3. Selection and Rejection of Comparables:
Several comparables were disputed by the assessee:
- Rejected by TPO but disputed by Assessee: Tata Services Ltd., Ace Software Exports Ltd., C.S. Software Enterprises Ltd., MCS Ltd., Mukund Engineers Ltd., F.I. Sofex Ltd., Vans Information Ltd., Suprawin Technologies Ltd., Tulsyan Technologies Ltd.
- Accepted by TPO but rejected by Assessee: Ultramarine & Pigments Ltd., Vishal Information Technologies Ltd., Wipro BPO Ltd., Spanco Telesystems & Solutions Ltd.
The Tribunal directed the AO to reconsider certain comparables based on functional similarities, segmental data, and exclusion criteria for loss-making companies and those with extraordinary profits. The Tribunal emphasized the importance of using only operating profits for comparability and excluded companies with significant functional differences or those operating on a no-profit-no-loss basis.

4. Adjustment Towards Working Capital Differences:
The Tribunal allowed the assessee's plea for adjustment towards working capital differences at 2%, in line with the decisions in Logix Micro Systems Ltd. v. Asstt. CIT and Tally Solutions Pvt. Ltd. v. DCIT.

5. Exclusion of Communication Charges from Export Turnover:
The Tribunal reiterated that communication charges should be excluded from both export turnover and total turnover for computing deduction under section 10A, as decided in earlier paras and supported by the Special Bench decision in Sak Soft Ltd.

6. Disallowance of Expenditure for Internet Services Utilized from VSNL:
The AO disallowed Rs. 13,09,362 for internet services from VSNL, treating it as fees for technical services requiring tax deduction at source (TDS). The Tribunal upheld this disallowance, distinguishing it from the Skycell Communications Ltd. case and emphasizing the involvement of human skill in providing such services.

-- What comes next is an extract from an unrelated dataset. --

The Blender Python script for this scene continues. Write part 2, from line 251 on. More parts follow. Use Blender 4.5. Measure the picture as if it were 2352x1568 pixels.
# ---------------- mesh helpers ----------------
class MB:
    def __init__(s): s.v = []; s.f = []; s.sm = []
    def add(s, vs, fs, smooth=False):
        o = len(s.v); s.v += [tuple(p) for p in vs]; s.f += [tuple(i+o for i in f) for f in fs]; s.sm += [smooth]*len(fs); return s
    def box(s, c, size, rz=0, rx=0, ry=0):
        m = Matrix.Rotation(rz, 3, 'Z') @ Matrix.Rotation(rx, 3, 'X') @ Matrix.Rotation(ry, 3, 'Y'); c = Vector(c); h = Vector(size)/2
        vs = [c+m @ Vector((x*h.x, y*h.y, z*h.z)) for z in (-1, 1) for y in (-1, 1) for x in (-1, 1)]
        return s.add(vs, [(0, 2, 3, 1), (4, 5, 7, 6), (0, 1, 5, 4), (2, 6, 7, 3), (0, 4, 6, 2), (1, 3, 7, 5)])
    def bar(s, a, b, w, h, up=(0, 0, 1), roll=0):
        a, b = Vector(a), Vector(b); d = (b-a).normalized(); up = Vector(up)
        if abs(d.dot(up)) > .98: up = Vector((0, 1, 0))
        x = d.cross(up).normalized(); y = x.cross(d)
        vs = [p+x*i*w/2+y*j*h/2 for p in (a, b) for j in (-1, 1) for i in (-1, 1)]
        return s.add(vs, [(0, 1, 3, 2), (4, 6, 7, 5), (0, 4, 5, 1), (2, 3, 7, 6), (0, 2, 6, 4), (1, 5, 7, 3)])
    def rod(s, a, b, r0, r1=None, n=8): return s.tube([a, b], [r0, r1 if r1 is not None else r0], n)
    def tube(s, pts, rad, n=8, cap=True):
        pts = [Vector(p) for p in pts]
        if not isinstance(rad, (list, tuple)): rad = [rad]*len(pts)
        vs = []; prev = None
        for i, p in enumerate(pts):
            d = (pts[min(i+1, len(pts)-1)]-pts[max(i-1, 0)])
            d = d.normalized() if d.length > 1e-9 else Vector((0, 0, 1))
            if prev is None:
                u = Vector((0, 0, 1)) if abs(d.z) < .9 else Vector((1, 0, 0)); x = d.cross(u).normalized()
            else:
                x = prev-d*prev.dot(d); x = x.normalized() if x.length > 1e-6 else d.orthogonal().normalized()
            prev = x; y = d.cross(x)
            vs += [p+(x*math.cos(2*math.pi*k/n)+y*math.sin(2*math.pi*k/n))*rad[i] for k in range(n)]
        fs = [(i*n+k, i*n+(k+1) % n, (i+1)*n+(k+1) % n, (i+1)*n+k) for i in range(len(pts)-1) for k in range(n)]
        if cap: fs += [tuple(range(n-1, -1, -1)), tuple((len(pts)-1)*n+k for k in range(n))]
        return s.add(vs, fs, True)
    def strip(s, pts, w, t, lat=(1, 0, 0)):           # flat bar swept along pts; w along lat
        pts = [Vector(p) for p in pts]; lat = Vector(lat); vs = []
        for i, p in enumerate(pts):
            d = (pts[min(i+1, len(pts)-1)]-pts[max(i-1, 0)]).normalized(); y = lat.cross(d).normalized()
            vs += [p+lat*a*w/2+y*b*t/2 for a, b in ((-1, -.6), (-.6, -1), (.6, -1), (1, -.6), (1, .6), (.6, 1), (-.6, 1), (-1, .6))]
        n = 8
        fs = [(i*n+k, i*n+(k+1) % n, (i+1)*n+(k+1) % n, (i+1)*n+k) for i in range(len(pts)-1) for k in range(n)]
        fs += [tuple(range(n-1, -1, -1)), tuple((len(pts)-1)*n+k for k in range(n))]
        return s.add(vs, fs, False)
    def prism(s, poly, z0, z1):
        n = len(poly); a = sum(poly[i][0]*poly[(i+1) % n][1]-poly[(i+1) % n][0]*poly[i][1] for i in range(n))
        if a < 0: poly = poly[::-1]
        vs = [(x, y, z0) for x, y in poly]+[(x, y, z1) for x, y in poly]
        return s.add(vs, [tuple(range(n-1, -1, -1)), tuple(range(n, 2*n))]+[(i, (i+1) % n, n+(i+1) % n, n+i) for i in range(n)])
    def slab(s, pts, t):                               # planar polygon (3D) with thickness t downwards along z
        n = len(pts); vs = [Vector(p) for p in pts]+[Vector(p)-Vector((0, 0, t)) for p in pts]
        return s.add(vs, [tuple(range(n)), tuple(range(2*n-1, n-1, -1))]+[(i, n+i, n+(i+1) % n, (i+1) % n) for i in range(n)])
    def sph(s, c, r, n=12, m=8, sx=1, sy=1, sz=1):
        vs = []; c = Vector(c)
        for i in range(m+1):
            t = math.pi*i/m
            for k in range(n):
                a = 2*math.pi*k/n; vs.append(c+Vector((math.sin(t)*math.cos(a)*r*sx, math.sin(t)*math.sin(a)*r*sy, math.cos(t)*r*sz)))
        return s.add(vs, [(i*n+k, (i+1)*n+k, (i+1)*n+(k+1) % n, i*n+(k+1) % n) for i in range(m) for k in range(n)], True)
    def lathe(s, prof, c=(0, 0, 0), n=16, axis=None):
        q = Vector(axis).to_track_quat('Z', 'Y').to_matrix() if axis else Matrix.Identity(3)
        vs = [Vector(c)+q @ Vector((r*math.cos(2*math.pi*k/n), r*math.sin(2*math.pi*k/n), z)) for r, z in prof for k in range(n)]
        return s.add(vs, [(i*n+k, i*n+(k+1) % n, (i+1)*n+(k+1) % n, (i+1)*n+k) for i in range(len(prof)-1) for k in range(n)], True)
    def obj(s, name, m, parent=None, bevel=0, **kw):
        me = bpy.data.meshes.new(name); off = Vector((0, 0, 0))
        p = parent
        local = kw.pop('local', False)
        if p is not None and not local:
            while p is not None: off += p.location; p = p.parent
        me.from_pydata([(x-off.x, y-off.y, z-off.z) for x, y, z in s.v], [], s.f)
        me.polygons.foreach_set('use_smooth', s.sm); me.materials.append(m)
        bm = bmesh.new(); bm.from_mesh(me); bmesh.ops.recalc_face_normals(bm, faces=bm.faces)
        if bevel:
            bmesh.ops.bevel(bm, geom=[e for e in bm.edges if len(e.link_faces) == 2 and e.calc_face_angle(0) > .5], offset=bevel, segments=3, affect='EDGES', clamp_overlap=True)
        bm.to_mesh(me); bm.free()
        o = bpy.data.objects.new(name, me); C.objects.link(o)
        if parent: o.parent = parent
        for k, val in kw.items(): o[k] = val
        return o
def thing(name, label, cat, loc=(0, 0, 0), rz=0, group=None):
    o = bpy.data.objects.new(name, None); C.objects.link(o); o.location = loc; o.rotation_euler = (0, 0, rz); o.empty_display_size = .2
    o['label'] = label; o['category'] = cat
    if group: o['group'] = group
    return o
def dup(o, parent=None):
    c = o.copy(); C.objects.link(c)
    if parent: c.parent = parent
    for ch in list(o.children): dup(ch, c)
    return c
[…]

7. Ad-hoc Disallowance of 15% of Expenditure:
The AO disallowed 15% of certain expenditures due to the assessee's failure to produce books of accounts and vouchers for verification. The Tribunal upheld this disallowance, noting the assessee's inability to justify the expenses during the assessment proceedings.

8. Additional Ground Regarding Additions Inflating Business Income Qualifying for Exemption under Section 10A:
The Tribunal admitted the additional ground and ruled in favor of the assessee, relying on the Bombay High Court decision in CIT v. Gem Plus Jewellery India Ltd., which held that additions made under the business head should qualify for exemption under section 10A.

Conclusion:
The appeals were partly allowed, with the Tribunal providing detailed directions on the treatment of comparables, adjustments for working capital differences, and the computation of deductions under section 10A. The Tribunal emphasized the need for functional comparability and the proper application of transfer pricing regulations.